There’s a lot going on underneath that scene with Michael’s vows. Michael has rarely (if ever) spoken Spanish on the show, so it demonstrates effort on his part — it’s a gift. And he looks at Alba before reciting the vows, which tells us that she’s in on it, and Michael hasn’t just gone off and done this on his own. It’s a gift to Jane because it shows respect and love for her grandmother. Some of our response also comes from Gina Rodriguez’s performance, and her instant, tearful gasp.

But even deeper than that, by having Michael unexpectedly read his vows in Spanish, Jane explodes that careful familiarization it’s been establishing all this time. Jane the Virgin’s use of Spanish has been stubbornly casual for so long that hearing the language in such a formal, staged setting forces us to think about a thing we’ve been taking for granted for dozens of episodes. It’s become commonplace to us, but it’s still personal to the Villanuevas. It often divides Alba from the rest of the world, it’s their shared language at home, and it’s a huge part of who Jane is. It makes us consider and appreciate the role Spanish plays in Jane’s family, in their culture, and in the culture of the show.

You cried at that scene because it told you that Michael is a great person who spent time with Jane’s grandmother to make a romantic gesture. But you also cried at that scene because it exposed a thing you didn’t even know you cared about on Jane the Virgin — how brilliant its informal, offhand, and serious depiction of the Latino culture and language is, and how we’ve come to accept it without thinking.  
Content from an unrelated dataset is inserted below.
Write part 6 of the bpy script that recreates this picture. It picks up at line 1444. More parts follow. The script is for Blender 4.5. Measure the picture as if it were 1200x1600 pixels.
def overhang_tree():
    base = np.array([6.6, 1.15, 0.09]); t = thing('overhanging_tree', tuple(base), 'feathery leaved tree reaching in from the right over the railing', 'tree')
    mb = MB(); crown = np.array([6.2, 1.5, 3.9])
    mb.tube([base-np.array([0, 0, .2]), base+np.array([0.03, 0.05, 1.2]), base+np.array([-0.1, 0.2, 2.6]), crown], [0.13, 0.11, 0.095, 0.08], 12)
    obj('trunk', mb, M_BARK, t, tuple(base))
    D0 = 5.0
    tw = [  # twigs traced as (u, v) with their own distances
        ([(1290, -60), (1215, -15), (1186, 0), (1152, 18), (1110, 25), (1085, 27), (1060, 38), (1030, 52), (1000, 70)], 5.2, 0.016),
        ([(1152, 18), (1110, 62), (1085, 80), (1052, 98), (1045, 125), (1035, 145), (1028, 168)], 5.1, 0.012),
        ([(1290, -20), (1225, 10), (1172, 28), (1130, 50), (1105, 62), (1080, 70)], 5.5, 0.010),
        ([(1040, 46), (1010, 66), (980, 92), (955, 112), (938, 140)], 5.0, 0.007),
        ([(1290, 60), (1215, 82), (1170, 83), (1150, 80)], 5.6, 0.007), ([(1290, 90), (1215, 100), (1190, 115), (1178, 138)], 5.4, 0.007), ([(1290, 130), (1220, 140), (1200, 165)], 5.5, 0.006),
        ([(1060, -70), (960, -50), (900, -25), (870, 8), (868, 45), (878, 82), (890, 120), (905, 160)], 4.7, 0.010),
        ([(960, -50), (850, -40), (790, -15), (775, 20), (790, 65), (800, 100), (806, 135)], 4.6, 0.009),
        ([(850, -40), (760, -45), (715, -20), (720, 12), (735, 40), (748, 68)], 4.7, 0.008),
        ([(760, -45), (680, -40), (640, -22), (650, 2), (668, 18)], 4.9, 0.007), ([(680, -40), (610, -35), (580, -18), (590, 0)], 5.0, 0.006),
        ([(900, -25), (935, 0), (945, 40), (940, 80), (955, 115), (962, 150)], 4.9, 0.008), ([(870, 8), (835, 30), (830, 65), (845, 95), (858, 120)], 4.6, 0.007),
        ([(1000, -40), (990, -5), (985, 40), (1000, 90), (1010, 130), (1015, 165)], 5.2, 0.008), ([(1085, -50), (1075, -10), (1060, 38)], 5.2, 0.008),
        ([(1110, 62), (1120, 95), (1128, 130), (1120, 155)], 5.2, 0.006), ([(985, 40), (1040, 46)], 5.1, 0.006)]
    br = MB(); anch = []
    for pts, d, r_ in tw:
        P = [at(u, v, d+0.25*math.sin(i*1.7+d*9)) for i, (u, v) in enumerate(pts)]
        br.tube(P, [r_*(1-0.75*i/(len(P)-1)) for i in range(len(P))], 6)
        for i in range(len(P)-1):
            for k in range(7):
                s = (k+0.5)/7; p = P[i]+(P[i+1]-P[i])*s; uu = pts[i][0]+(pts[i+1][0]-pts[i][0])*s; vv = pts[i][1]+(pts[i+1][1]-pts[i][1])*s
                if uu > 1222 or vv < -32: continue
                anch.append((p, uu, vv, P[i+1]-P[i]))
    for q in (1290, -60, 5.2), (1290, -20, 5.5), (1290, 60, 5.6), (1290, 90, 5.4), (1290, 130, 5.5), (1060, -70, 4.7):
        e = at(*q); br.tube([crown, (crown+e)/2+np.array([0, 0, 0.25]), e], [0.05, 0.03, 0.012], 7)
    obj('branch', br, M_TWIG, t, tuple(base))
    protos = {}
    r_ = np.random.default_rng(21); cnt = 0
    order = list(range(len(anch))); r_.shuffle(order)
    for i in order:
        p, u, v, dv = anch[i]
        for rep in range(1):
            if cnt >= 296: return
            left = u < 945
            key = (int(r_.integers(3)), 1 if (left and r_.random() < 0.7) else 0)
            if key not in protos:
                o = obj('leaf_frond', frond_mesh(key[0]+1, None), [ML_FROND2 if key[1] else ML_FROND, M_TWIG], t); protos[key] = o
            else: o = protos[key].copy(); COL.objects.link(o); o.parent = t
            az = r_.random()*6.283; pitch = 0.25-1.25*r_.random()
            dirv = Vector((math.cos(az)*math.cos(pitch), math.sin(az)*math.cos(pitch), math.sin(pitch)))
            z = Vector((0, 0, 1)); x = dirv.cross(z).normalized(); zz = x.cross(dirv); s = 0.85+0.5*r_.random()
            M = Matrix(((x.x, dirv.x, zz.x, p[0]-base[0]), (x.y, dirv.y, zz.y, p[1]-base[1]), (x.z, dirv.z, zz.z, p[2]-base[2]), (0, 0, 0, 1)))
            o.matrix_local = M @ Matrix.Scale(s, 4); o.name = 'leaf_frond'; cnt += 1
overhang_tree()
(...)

Like so much of this series, it’s a political act. Even more, it’s the best, most effective kind, cutting past all rational thought and lodging immediately in whatever part of your brain makes your eyes misty. It is, in one short, un-subtitled recitation of marriage vows, a perfect distillation of everything we love about Michael, and everything that’s revolutionary about Jane the Virgin.